El pasado día 30 de octubre tuvo lugar la segunda vuelta de las elecciones presidenciales en Brasil. El candidato de centro-izquierda, Lula (Partido de los Trabajadores – PT), resultó elegido por delante del neofascista Bolsonaro. La diferencia fue relativamente pequeña: 2,1 millones de votos, pero solo un 1,80% más de papeletas válidas.

Bolsonaro aprovechó este “estrecho” margen (que demuestra que cuenta con una implantación muy importante, principalmente entre los sectores más retrógrados y reaccionarios de la sociedad y del capital brasileño) para tratar de desconocer los resultados y plantear una amenaza de golpe de estado. Si durante el propio día de las elecciones ya hubo actuaciones escandalosas de la policía: que obstaculizó el transporte público en los estados federales de más apoyo tradicional al PT, e intimidó a la población; una vez se supo de su derrota, Bolsonaro alentó disturbios violentos y cortes de carretera  por todo el país, en los cuales sus hordas ultraderechistas pedían sin disimulo una intervención militar. Aunque, por suerte, el golpe de estado no se materializó en esos primeros días, seguramente deba tomarse como una lección para nuevos intentos que puedan venir. No en vano, Bolsonaro tiene de su lado el apoyo firme de buena parte de los aparatos del estado y de la burguesía, sobre todo la del agronegocio y los transportistas, además de las iglesias evangélicas.

Así pues, el panorama para el gobierno Lula–PT no viene sencillo. La composición del congreso le es más desfavorable que en su periodo anterior (2003–2010), y aún más derechista que la legislatura pasada: son bolsonaristas los gobernadores de los estados principales (São Paulo, Rio de Janeiro, Minas Gerais). Y mientras que el movimiento sindical y popular brasileños están débiles, por el contrario se ha visto la capacidad de movilización de un neofascismo latinoamericano a cara descubierta. Entonces, en política interior es probable que Lula busque alianzas de gobernabilidad y conciliación con sectores menos reaccionarios de la burguesía (como el que representa Alckmin – PSDB, quien será su vicepresidente). En política exterior, el papel de Brasil con Lula va a ser, sin duda alguna, clave en el proceso de integración latinoamericana y en fortalecer un mundo multipolar de países no sometidos al imperialismo; un contrapunto al imperialismo EEUU–UE–OTAN.

Por todo esto y a pesar de que no se deberían tener unas expectativas desmedidas, la vuelta de Lula es positiva: en el sentido de que implicará unas condiciones menos adversas y menos represivas para los y las camaradas comunistas brasileños, quienes hoy día desarrollan la lucha de clases en circunstancias de gran dificultad.
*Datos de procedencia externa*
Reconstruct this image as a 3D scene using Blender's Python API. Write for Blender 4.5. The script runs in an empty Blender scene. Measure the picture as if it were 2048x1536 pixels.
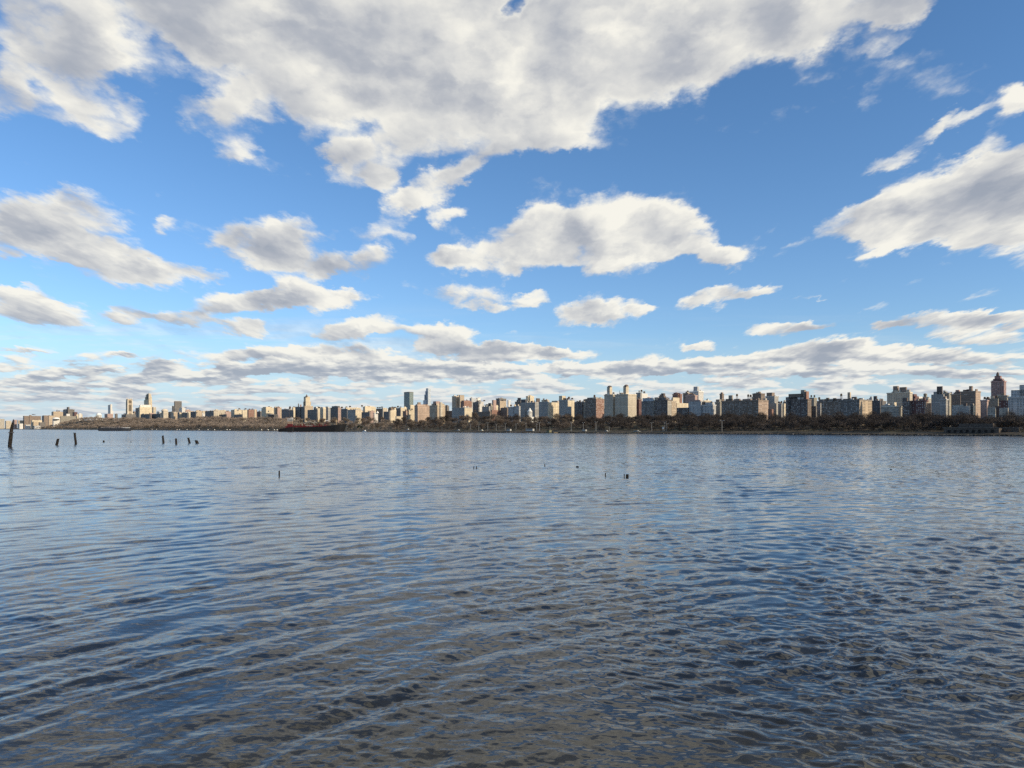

Los y las camaradas en el país saben que al fascismo no se le combate por la vía institucional y la democracia de las urnas, sino con reivindicaciones en la calle, ligadas a las condiciones materiales de vida: empleo, salud, educación, transporte, vivienda, inflación, impuestos al gran capital, reforma agraria, etc. Será fundamental que los y las camaradas puedan aprovechar esta nueva etapa para avanzar en la organización del poder obrero y popular, mano a mano con el movimiento sindical, de la juventud y las mujeres, del campesinado y la población indígena y afrodescendiente. Tienen todos nuestros ánimos y nuestro apoyo.